Destruction of Landmarks and Properties

(1) If the Army that still denies involvement did not massacre protesters, would Lagos have burned or get looted and leave the treasury with a bill of over One trillion? (2) The High Court Igbosere, The Oba of Lagos’ Palace, Oriental Hotel Victoria Island and other monuments are all predictable targets for thugs and thieves, so why weren’t the Police deployed in advance to protect these landmarks? (3) Where is the same clamour for accountability from the Army, as is ongoing for the protesters to have observed the curfew? In any case, should they have opened fire on young innocent youths? (4) How come the Army were able to open fire on protesters, but could not open fire on brigands and miscreants looting Lagos?

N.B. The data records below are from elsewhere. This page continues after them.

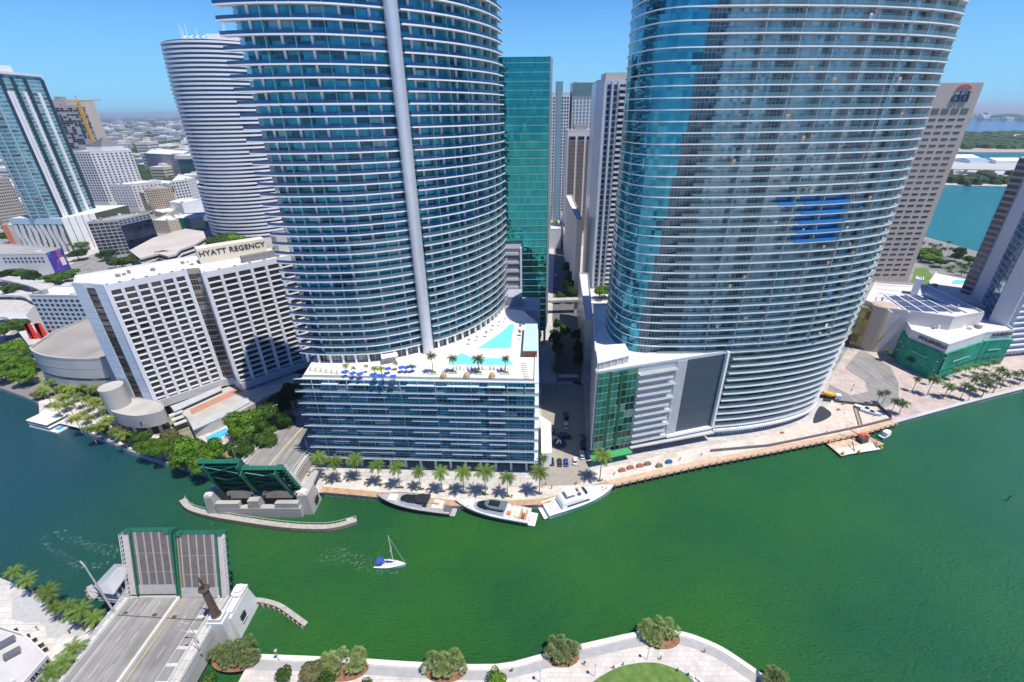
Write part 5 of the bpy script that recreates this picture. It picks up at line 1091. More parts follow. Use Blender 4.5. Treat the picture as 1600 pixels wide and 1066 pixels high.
for (px,py,ang,l) in ((1361,645,-42,'pale turquoise speedboat shored up on the dockyard ground'),(1353,640,-42,'second slimmer speedboat shored up beside it on the dockyard')):
    x,y=G(px,py,LZ+.6);t=thing('speedboat',l,'speedboat',(x,y,LZ+.75),R_(ang));hull(t,8.5,2.4,.7,1.0,mat('aqua white gelcoat',(.5,.68,.68),.3,.05,1) if px>1355 else mat('teal gelcoat',(.12,.42,.42),.3,.05,1),HULLW);cab(t,'windscreen',-.6,1.4,1.5,.7,1.2,TINT,.7,.1,.7)
    b=MB();[b.box(xx,0,-.6,-.3,.4,1.4) for xx in (-2.5,2)];b.build('cradle',RUST,t,local=True)
# channel marker
x,y=G(1573,783,0);t=thing('channel_marker','green daymark on a short pile standing out in the river','channel marker',(x,y,0))
b=MB();b.tube((x,y,-2),(x,y,2.6),.22,n=8);b.build('pile',BARKD,t);b=MB();b.box(x,y-.25,1.9,3.1,1.1,.08);b.build('daymark',GREEN,t)
# pile rows under the timber walkway and boardwalk
for (pl,n,d,g) in ((bw,26,-.35,'boardwalk piles'),(bw2,44,-1.5,'timber walkway piles')):
    L_=plen(pl)
    for k in range(n):
        p,a=at_len(offset(pl,d),L_*(k+.5)/n);b=MB();b.tube((p[0],p[1],-2),(p[0],p[1],LZ+(.25 if d>-1 else .95)),.2,n=8);b.tube((p[0],p[1],LZ-.9),(p[0]-math.sin(a)*1.3,p[1]+math.cos(a)*1.3,LZ-.25),.12,n=6)
        tag(b.build('quay_pile',mat('timber pile brown',(.27,.19,.12),.9,.2,1,bump=.4)),'brown timber pile in the row under the tan boardwalk' if d>-1 else 'timber pile in the row under the walkway before the sail tower','pile',g)
t=thing('walkway_railing','long tan timber handrail along the river walkway','railing',(*bw2[2],LZ));o1=offset(bw2,-1.3)
b=MB();[b.bar((*o1[i],LZ+1.0),(*o1[i+1],LZ+1.0),.14,.1) for i in range(len(o1)-1)];b.build('handrail',TAN,t)
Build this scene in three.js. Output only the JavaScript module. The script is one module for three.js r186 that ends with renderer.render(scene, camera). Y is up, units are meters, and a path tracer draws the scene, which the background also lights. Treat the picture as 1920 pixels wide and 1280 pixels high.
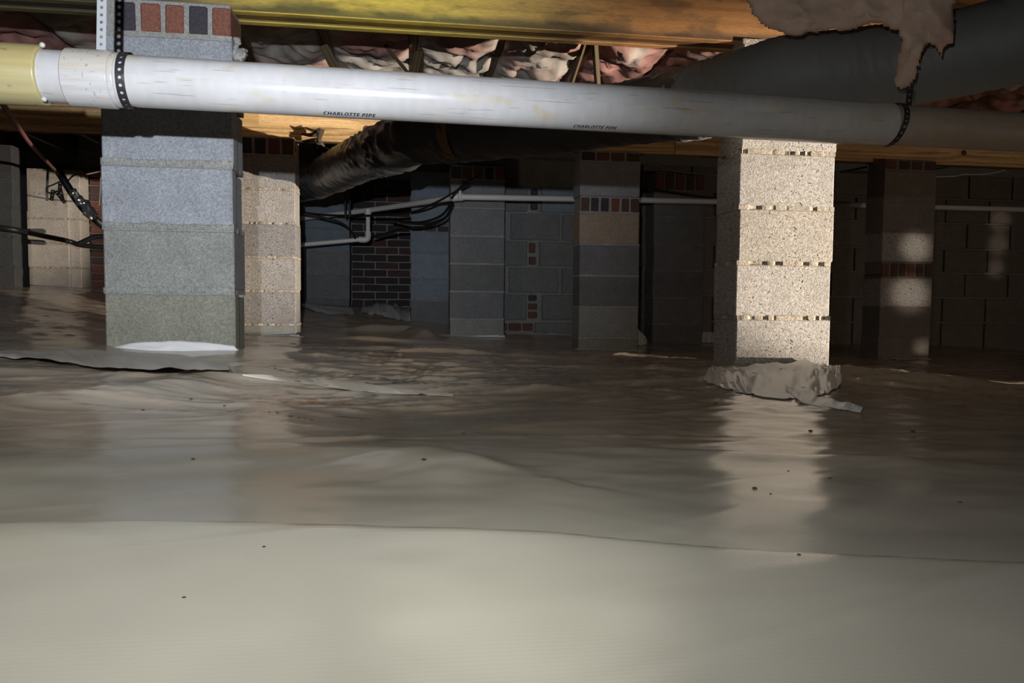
import * as THREE from 'three';
import { mergeGeometries, mergeVertices } from 'three/addons/utils/BufferGeometryUtils.js';

// ------------------------------------------------------------------ camera, light, exposure
const scene = new THREE.Scene();
scene.background = new THREE.Color(0x000000);
const W = 1920, H = 1280, FOCAL = 1387, EYE = 0.30;
const camera = new THREE.PerspectiveCamera(2 * Math.atan(H / 2 / FOCAL) * 180 / Math.PI, W / H, 0.03, 60);
const camR = new THREE.Vector3(0.98996691, 0.0085663, 0.14103948), camU = new THREE.Vector3(-0.00051984, 0.99837465, -0.05698936), camF = new THREE.Vector3(0.14129843, -0.05634428, -0.98836232);
camera.position.set(0, EYE, 0);
camera.quaternion.setFromRotationMatrix(new THREE.Matrix4().makeBasis(camR, camU, camF.clone().negate()));
scene.add(camera);
const renderer = new THREE.WebGLRenderer({ antialias: true });
renderer.toneMapping = THREE.LinearToneMapping;
renderer.toneMappingExposure = 1.0;
renderer.shadowMap.enabled = true;

function spot(name, color, intensity, p, target, angle, penumbra, radius) {
  const l = new THREE.SpotLight(color, intensity, 0, angle * Math.PI / 180, penumbra, 2);
  l.name = name; l.position.set(...p); l.target.position.set(...target); l.target.name = name + '_target';
  l.castShadow = true; l.shadow.radius = radius; l.shadow.mapSize.set(2048, 2048);
  scene.add(l, l.target);
  return l;
}
// hand torch held just above and left of the lens: a cool hot spot and its wide spill
const TORCH = [-0.13, 0.53, 0.0];
spot('hand_torch_light', new THREE.Color(0.92, 0.98, 1.09), 17, TORCH, [-0.50, 0.90, -2.4], 34, 1, 0.4);
spot('hand_torch_spill_light', new THREE.Color(0.98, 1.0, 1.0), 1.95, TORCH, [0.12, 0.34, -2.4], 73, 1, 0.5);
spot('phone_flash_light', new THREE.Color(0.96, 1.0, 0.92), 0.42, [-0.02, 0.33, 0.0], [0.09, 0.08, -0.52], 14, 1, 0.5);
// warm work lamp lying on the sheeting away to one side, raking across the fronts of the piers
const LAMP = [5.6, -0.02, -0.6], WARM = new THREE.Color(1.0, 0.885, 0.76);
spot('work_lamp_light', WARM, 245, LAMP, [-0.33, 1.02, -4.0], 9.8, 0.3, 2.0);
// slivers of the same lamp that reach the patchily lit pier and the far wall between things out of view
for (const [p, a, c] of [[[3.45, 0.68, -4.65], 1.5, 30], [[3.42, 0.36, -4.65], 1.9, 28], [[3.53, -0.01, -4.65], 0.9, 26], [[4.96, 1.0, -5.65], 1.35, 11], [[4.95, 0.80, -5.65], 1.3, 11], [[4.94, 0.60, -5.65], 1.1, 11]]) spot('work_lamp_sliver_light', WARM, c, LAMP, p, a, 0.7, 2.0);
spot('work_lamp_spill_light', new THREE.Color(1.0, 0.78, 0.60), 3.2, [5.2, 0.35, -0.6], [1.0, 0.3, -4.0], 75, 0.5, 3.0);

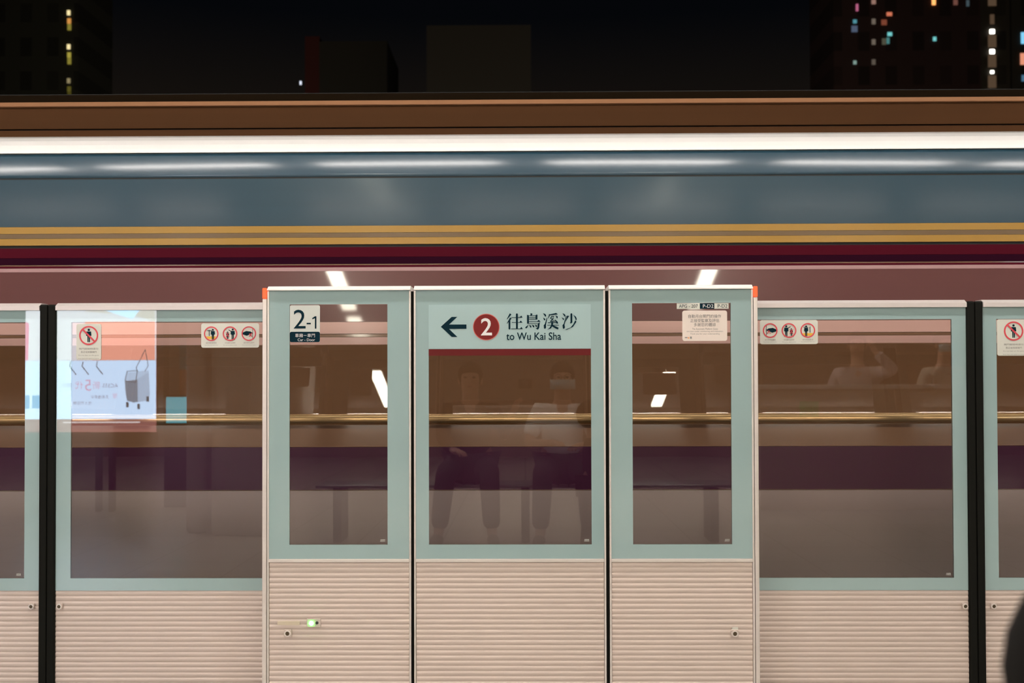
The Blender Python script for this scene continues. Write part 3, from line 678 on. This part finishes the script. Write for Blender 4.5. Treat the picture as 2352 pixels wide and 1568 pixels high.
MB().box(-.05, .05, -.12, -.07, CAMZ-.04, CAMZ+.03).obj('camera_body', M_black, t, .006); MB().tube((0, -.071, CAMZ), (0, -.03, CAMZ), .026, 24).obj('lens', M_dark, t); settle(t)
# bench
t = thing('platform_bench', 'metal platform bench the two people sit on', 'bench', (0, -.15, 0))
MB().box(-1.5, 1.5, -.34, .04, .395, .415).obj('seat', mat('bench_steel', (.25, .25, .25), .35, .6), t, .006)
for x in (-1.35, 0, 1.35):
    MB().box(x-.03, x+.03, -.30, .0, 0, .395).obj('leg', M_dark, t, .003)
settle(t)
# child in the foreground, cut off by the lower right corner
Jc = dict(pelvis=(0, 0, .84), chest=(0, 0, 1.14), neck=(0, 0, 1.33), head=(0, .02, 1.50))
for s, k in (('l', -1), ('r', 1)):
    Jc['sh'+s] = (k*.18, 0, 1.22); Jc['el'+s] = (k*.25, .0, .98); Jc['wr'+s] = (k*.24, .10, .76); Jc['ha'+s] = (k*.24, .14, .66)
    Jc['hp'+s] = (k*.10, 0, .80); Jc['kn'+s] = (k*.11, .02+.05*k, .46); Jc['an'+s] = (k*.11, -.02+.05*k, .10); Jc['to'+s] = (k*.12, .10+.05*k, .045)
cxx = .434
human('person', 'small child with black hair and black jacket, blurred in the lower right corner', (cxx, .75, 0), math.radians(-80), Jc, M_blk, M_blk, sc=.613, long_sleeve=True, hr=.155, cap_hair=2.2)
# people standing at the right behind the parapet
Js = {k: tuple(v) for k, v in Jc.items()}
Js['elr'] = (.33, .12, 1.25); Js['wrr'] = (.16, .2, 1.42); Js['har'] = (.12, .16, 1.52)
human('person', 'standing person in a pale jacket with one arm raised behind the parapet', (3.15, -2.2, 0), .3, Js, mat('pale_jacket', (.5, .42, .42), .8), M_nvy, long_sleeve=True)
human('person', 'standing person in a light top behind the end of the parapet', (4.0, -2.3, 0), -.2, dict(Jc), mat('light_top', (.55, .50, .42), .8), M_nvy, mask=M_mask)
t = thing('parapet_wall', 'waist-high stair parapet on the platform behind the bench', 'parapet', (3.0, -1.65, 0))
MB().box(2.1, 3.85, -1.75, -1.6, 0, 1.08).obj('panel', mat('parapet_panel', (.42, .33, .25), .4), t); MB().box(2.08, 3.87, -1.78, -1.57, 1.08, 1.12).obj('handrail', M_alu, t, .01); 
MB().box(2.45, 2.62, -1.6, -1.592, .83, .97).obj('exit_sign', mat('exit_green', (.05, .40, .12), .5), t); settle(t)
for k, (x0, x1, ya_, yb_) in enumerate(((-2.36, -1.9, -.5, .02), (-2.60, -2.43, -.3, -.14), (4.6, 5.0, -.6, -.2))):
    o = MB().box(x0, x1, ya_, yb_, 0, 3.12).obj('platform_column', mat('column_grey', (.36, .33, .31), .45), None, .03)
    tag(o, ('wide grey column left of the bench', 'slim grey column close beside the wide one left of the bench', 'grey column at the right beyond the parapet')[k], 'column')
t = thing('poster', 'small blue and orange poster behind the slim column', 'poster', (-3.0, -2.05, 0))
MB().box(-3.35, -2.7, -2.1, -2.04, 0, 1.75).obj('board', mat('board', (.30, .25, .22), .6), t)
MB().box(-3.25, -2.78, -2.04, -2.033, 1.28, 1.58).obj('upper_print', mat('print_blue', (.10, .35, .42), .5), t); MB().box(-3.25, -2.78, -2.04, -2.033, 1.02, 1.27).obj('lower_print', mat('print_orange', (.6, .22, .08), .5), t); settle(t)
# advertising screen (faces the gates; its picture shows reversed in the gate glass)
SD = 9.66
def SX(px): return (px-1206)/FPX*SD + .0
def SZ(py): return CAMZ + (880-py)/FPX*SD
SY = -1.5
t = thing('advert_screen', 'lit advertising screen with a suitcase picture, standing behind the bench at left', 'advertising screen', ((SX(52)+SX(355))/2, SY-.08, 0))
MB().box(SX(48), SX(359), SY-.16, SY-.012, .60, 2.45).obj('casing', mat('screen_casing', (.10, .06, .05), .5), t, .01)
for px in (215, 246): MB().box(SX(px)-.02, SX(px)+.02, SY-.12, SY-.05, 0, .6).obj('leg', M_dark, t)
def E_(n, c, s=1.): return emis('ad_'+n, c, SCREEN*s)
def quad(pts, d, m, nm):
    MB().poly([(SX(x), SZ(y)) for x, y in pts], SY+d-.001, SY+d).obj(nm, m, scr)
scr = MB().box(SX(52), SX(355), SY-.012, SY-.002, SZ(990), 2.40).obj('display', E_('base', (.55, .22, .20), .35), t)
quad([(52, 825), (355, 825), (355, 960), (52, 960)], .000, E_('blue', (.46, .64, .86), 1.), 'picture_blue')
quad([(52, 560), (355, 560), (355, 824.5), (52, 824.5)], .000, E_('pale', (.66, .66, .72), .8), 'picture_pale')
quad([(190, 735), (352, 735), (352, 824), (205, 824), (188, 770)], .001, E_('skin', (.85, .36, .27), .75), 'picture_hand')
quad([(200, 560), (352, 560), (352, 735), (300, 720), (190, 712)], .001, E_('cream', (.62, .55, .48), .7), 'picture_cream')
quad([(52, 735), (60, 740), (58, 824), (52, 824)], .001, E_('pink', (.85, .10, .30), .7), 'picture_pink')
quad([(225, 705), (320, 705), (300, 730), (262, 718)], .002, E_('ltblue', (.45, .70, .95), 1.), 'picture_lettering')
quad([(52, 905), (62, 905), (62, 936), (52, 936)], .001, E_('dblue', (.10, .35, .65), .8), 'picture_block'); quad([(68, 905), (86, 905), (86, 935), (68, 935)], .001, E_('dblue', (.10, .35, .65), .8), 'picture_block')
# suitcase
Eg = E_('grey', (.24, .32, .42), .5); Eg2 = E_('grey2', (.38, .52, .70), .75); Ed = E_('dgrey', (.10, .15, .20), .35)
quad([(283, 872), (312, 868), (313, 921), (303, 922), (288, 918), (284, 895)], .001, Eg, 'picture_suitcase'); quad([(312, 868), (338, 852), (341, 905), (335, 918), (313, 921)], .0012, Eg2, 'picture_suitcase')
quad([(287, 853), (338, 848), (338, 853), (312, 869), (283, 873)], .0011, E_('gtop', (.42, .58, .78), .8), 'picture_suitcase')
for a, b in (((283, 872), (308, 876)), ((288, 850), (312, 848)), ((312, 848), (308, 876)), ((309, 842), (330, 800)), ((330, 800), (337, 838)), ((337, 838), (329, 850)), ((309, 842), (313, 851)), ((288, 850), (283, 872))):
    (xa, ya2), (xb, yb2) = a, b; n = math.hypot(xb-xa, yb2-ya2); ux, uy = (yb2-ya2)/n*.8, -(xb-xa)/n*.8
    quad([(xa-ux, ya2-uy), (xa+ux, ya2+uy), (xb+ux, yb2+uy), (xb-ux, yb2-uy)], .0025, Ed, 'picture_handle')
for x, y in ((289, 927), (315, 931), (336, 914)): quad([(x-3, y-6), (x+3, y-6), (x+3, y+6), (x-3, y+6)], .002, Ed, 'picture_wheel')
for x in (158, 187, 220):
    quad([(x-2, 827), (x, 827), (x-2, 838), (x-4, 838)], .002, Ed, 'picture_hook'); quad([(x-5, 838), (x-2, 838), (x+13, 857), (x+11, 858)], .002, Ed, 'picture_hook')
Et = E_('txt', (.30, .34, .48), .6); Er = E_('rtxt', (.62, .42, .60), .8)
for s_, px, py, h, m_ in (('新', 217, 882, .068, Er), ('5', 198, 882, .10, Er), ('代', 177, 882, .068, Er), ('旅行', 150, 882, .04, Et), ('ACESS', 249, 883, .035, Et), ('多重優惠中', 225, 909, .03, Et), ('限', 260, 907, .04, Er), ('送 5 件好禮', 185, 923, .03, Et)):
    o = text(s_, SX(px), SZ(py), SY+.003, h, m_, scr, mirror=True)
for px, s_ in ((180, 'www.'), (260, '查詢')): pass
quad([(140, 966), (318, 966), (318, 969), (140, 969)], .001, E_('tx2', (.8, .7, .7), .7), 'picture_footer')
settle(t)
# turquoise glow of a second screen further back, and one to the right
for (xa, xb, za, zb_, Y_, c, s_, lb) in ((SX(357)-.05, SX(418), .78, 1.02, -1.9, (.08, .45, .55), .5, 'turquoise lit strip panel beside the suitcase advert'), (4.72, 5.9, 1.72, 2.4, -1.5, (.55, .72, .85), 1., 'pale blue lit screen at the far right of the platform')):
    t = thing('light_panel', lb, 'screen', ((xa+xb)/2, Y_-.05, 0))
    MB().box(xa-.02, xb+.02, Y_-.1, Y_-.01, 0, zb_+.02).obj('casing', M_dark, t); MB().box(xa, xb, Y_-.009, Y_, za, zb_).obj('lit_face', E_('p%d' % int(xa*10), c, s_), t); settle(t)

Violation of the Judiciary

For Lawyers, there was no greater humiliation than the burning and almost total destruction of the Lagos State High Court by thugs, vandals brigands and miscreants. The Judiciary is regarded as the 3rd arm of government, and the torching of the Lagos State High Court, the Mediation Centre which it houses and the Magistrate Court Igbosere round the corner, is indicative of how low we have sunk. The Custodian of law and order in all civilised societies, or should I say the symbol of the rule of law is the Judiciary, and the headquarters of the Lagos State High Court Judiciary, was completely blighted.
Can the Presidency or the Governor’s office be easily attacked and destroyed like this? Is it possible for the Lagos State House of Assembly to be easily invaded and violated, knowing that there are well armed guards by the entrance of its gates? How disrespectful can you get to the Judiciary as a institution and our Judges, who work round the clock to uphold the rule of law and dispense justice?

The Igbosere High Court, is akin to a listed building. It was bequeathed to us by the departing colonial authorities. Several documents and materials that have been archived such as Wills and other probate documents, were lost forever in the fires that engulfed the building. Did government even bother to digitise these documents, like it’s done to the Lands Registry at Alausa? This only heightens the calls for the complete financial independence of the Judiciary.
One particular hoodlum was even filmed, holding a long knife and adorning a wig and gown. That made a complete mockery of the noble profession and perhaps, its now time to do away with the wig and gown, as in other countries of the Commonwealth. That however, is an argument for another day and not one to be tabled in the wake of this crisis.


Our Youths who were killed in cold blood last week, must not be allowed to die in vain. They are Martyrs who were bold enough to initiate a movement, which many in my generation could not and cannot possibly contemplate. We have already been dubbed the comfort generation because we accepted everything our fathers bequeathed to us, whether right or wrong. We were not bold enough to question the flaws of the system we met, and that’s why we are now stuck in a systematic rot. The youth of today are not prepared to accept a system that is not fit for purpose, and I doubt whether their voices will be drowned out by what happened last Tuesday. They have not been crushed, far from it! They have simply gone to regroup, and come back with more determination and vigour.

What is clear is that, the present structure of government is not fit for purpose. We need a new Constitution that will restructure the country, and turn us into a true federation and democracy. We need to be seen to fulfil our role in the comity of Nations, and portray to our Black brethren around the World, that our lives truly matter. Let us begin this process, by making a request to the National Assembly for a referendum. A referendum if passed, would provide the platform for our youths to build the country of their dreams. Nigeria cannot continue on its present trajectory, and our youths have made that clear. The establishment need not fear a referendum. It merely sets in motion, the process which will enable us build a better and stronger Nigeria, a country that will at last fulfil its potential. The mechanism for a referendum is hidden in the 1999 Constitution as amended. It is there.

Let’s embrace our youths, and give them the society they crave. Let us show them that, we genuinely believe that their lives do matter.